If there’s one main thing I’ve learnt from my relatively short time in improv, it’s that strong relationships are the key to a good scene. Without a strong or clear relationship, a scene can seem cold and stale. When I was learning this I noticed a very clear connection with real life relationships and the importance of maintaining them. 

Having an strong relationship with your scene partner adds flavour to the scene; it also works as a safety net while we're working without a script. One of the big reasons for this is that a clear relationship will help you make certain choices for how you act and speak around this other person. For instance, if you are in love with someone and they say “your perfume smells beautiful”, you'd instinctively react positively. If the same thing was said by the office creep, you'd react negatively. 

The relationship makes the scene more enjoyable to perform. It’s a made up scenario but the moment is real. You can experience certain things that you may be too afraid to play out in real life: a passionate fight or complete adoration of another person, and it feels good to slip into that moment and let it consume you without any feeling of permanent consequence.

The connection that I want to make to real life is the aspect of vulnerability; that moment in the scene when you let yourself go and allow the wave of the present wash over you. It feels good, and it feels good in life too. However, the only reason it feels so good is because you're willing to crack open the hard exterior that you don in public, the straightjacket that forces you to be a functioning robot who obeys all of the rules, laws and societal norms.
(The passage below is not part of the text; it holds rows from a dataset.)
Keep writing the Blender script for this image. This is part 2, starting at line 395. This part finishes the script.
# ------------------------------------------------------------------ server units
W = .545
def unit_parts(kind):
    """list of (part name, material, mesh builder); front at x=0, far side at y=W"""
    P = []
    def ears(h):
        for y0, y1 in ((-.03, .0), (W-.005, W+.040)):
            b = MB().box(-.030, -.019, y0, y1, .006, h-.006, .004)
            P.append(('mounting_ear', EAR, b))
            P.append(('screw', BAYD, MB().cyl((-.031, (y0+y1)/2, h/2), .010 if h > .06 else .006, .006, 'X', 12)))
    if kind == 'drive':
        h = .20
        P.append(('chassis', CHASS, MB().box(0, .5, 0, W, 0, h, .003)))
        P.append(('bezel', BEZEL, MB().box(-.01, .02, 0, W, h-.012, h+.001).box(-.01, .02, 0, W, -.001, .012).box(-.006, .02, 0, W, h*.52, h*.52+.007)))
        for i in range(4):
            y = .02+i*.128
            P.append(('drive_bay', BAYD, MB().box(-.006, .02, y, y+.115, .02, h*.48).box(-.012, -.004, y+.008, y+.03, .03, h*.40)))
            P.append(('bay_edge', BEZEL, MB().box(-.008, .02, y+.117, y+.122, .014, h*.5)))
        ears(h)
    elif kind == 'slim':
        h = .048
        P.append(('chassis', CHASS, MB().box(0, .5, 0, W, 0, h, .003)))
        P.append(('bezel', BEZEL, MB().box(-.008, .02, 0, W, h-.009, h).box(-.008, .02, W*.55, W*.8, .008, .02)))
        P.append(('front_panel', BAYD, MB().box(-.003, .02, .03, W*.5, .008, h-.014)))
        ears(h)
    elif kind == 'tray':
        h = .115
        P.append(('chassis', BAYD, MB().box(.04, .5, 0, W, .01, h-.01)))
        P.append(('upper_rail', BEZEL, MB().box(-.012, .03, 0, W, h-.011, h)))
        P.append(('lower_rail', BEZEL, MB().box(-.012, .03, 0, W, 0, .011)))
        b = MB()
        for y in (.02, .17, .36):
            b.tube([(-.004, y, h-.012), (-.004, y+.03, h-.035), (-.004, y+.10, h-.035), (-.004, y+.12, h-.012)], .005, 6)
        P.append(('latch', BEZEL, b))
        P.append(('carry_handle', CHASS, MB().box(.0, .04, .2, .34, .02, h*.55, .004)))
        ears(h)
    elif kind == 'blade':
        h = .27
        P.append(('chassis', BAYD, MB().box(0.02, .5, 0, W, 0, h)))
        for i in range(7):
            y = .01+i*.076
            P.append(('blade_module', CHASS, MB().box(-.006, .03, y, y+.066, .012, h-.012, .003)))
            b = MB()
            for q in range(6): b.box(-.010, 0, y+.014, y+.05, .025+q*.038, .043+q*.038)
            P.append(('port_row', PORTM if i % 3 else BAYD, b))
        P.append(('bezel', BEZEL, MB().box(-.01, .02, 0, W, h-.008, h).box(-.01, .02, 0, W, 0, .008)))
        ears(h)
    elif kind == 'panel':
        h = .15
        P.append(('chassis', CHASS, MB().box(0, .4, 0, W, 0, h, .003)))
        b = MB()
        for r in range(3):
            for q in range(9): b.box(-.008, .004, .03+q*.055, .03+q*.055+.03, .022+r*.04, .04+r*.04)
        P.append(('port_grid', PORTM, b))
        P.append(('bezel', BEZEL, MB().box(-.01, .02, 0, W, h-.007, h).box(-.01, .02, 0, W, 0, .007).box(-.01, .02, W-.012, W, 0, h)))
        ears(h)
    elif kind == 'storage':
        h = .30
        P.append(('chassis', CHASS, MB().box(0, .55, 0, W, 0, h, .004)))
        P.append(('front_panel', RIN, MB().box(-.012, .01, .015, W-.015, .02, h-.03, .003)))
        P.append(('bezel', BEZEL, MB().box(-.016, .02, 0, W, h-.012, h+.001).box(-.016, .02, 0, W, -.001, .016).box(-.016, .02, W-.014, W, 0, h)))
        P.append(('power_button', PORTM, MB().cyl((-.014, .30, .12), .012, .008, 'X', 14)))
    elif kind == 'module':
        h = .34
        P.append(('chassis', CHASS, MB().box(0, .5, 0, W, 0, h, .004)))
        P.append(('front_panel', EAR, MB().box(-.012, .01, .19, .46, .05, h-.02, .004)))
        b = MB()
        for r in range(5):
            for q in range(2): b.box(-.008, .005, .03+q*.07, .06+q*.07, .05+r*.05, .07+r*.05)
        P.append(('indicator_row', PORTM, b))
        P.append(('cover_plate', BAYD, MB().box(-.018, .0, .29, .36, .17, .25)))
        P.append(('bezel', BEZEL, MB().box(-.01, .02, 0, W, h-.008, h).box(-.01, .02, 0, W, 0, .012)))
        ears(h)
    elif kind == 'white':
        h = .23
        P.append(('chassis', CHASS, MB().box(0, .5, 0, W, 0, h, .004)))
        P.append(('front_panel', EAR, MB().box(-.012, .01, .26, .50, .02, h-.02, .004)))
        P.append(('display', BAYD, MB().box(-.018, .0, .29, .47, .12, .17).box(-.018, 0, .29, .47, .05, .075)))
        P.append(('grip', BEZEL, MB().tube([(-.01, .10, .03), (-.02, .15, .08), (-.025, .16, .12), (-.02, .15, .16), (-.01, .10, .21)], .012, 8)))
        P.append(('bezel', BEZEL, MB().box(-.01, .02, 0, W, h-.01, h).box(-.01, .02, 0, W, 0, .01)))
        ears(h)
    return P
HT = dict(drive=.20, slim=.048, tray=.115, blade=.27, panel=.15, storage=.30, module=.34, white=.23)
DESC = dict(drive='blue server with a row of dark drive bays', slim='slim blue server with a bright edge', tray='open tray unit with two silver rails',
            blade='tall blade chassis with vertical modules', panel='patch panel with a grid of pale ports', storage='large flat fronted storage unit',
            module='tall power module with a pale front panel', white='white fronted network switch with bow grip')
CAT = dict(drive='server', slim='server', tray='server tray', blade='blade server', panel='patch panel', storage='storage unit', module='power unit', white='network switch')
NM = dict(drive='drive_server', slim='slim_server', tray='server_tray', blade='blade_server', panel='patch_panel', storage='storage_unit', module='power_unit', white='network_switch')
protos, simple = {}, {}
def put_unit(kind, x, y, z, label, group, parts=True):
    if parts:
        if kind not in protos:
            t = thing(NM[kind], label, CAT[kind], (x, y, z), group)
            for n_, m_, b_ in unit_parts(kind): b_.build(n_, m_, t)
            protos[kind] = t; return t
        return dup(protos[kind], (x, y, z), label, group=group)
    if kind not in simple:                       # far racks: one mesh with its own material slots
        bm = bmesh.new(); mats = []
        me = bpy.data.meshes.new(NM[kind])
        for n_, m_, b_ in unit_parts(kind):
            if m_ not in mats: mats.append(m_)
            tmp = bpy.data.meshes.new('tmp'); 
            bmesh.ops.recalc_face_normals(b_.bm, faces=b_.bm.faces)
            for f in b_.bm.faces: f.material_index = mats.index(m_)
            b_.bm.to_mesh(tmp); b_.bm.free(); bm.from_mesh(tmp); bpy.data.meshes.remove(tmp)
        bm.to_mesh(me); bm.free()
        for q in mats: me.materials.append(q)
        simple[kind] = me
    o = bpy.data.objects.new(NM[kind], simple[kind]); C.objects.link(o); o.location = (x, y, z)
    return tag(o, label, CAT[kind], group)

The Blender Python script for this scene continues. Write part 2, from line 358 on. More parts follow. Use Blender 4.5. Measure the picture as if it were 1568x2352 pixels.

With the exterior cracked open we're left with a soft gooey interior that is  delicate and fragile, but contains the most nerve endings which are in need of a good massage. 

That scene you played where you fell in love was comical to the audience, but while you were immersed in acting it you were actually giving your squishy centre a big cuddle. The same thing happens in life; if you want to feel happiness or love (whether it's with a platonic friend or a romantic partner) you'll feel more when it’s just you, not you + ego + fear + distrust + last night's episode of The Walking Dead. It’s scary to shed those layers because they protect you from harm, but at the same time they prevent you from experiencing something amazing.

The lesson I learnt was that being vulnerable on stage and off has so many benefits. It helps you extend a scene and enjoy your performance, but it also helps you take a little walk through the no man's land of emotion. Being able to explore your emotions in a safe space (like on stage or in a rehearsal) helps you to deal with them when they occur in the real world. Your team and classmates will support you and they won't let you fall. The audience is in love with you because they are in awe of how you "just came up with that on the spot", so you can’t fail. 

The stage is warm and welcoming of your soft and squishy parts. It’s the one place where you can have the most truthful of experiences, without the fear of alienation or judgment from showing emotion. Your teammates have your back, and the audience thinks you’re “acting” as a "character" who has nothing in common with you (Ha! The joke is on them). This is the perfect arena to display all the scariest of emotions in the most bizarre scenarios. 

Lucky you, hey? Not many people get to lose their temper, bawl their eyes out or laugh hysterically in front of a room full of people and walk away thinking “That was awesome”.

Take advantage of the stage. It can be whatever you want it to be, and it might just help you exorcise some demons too.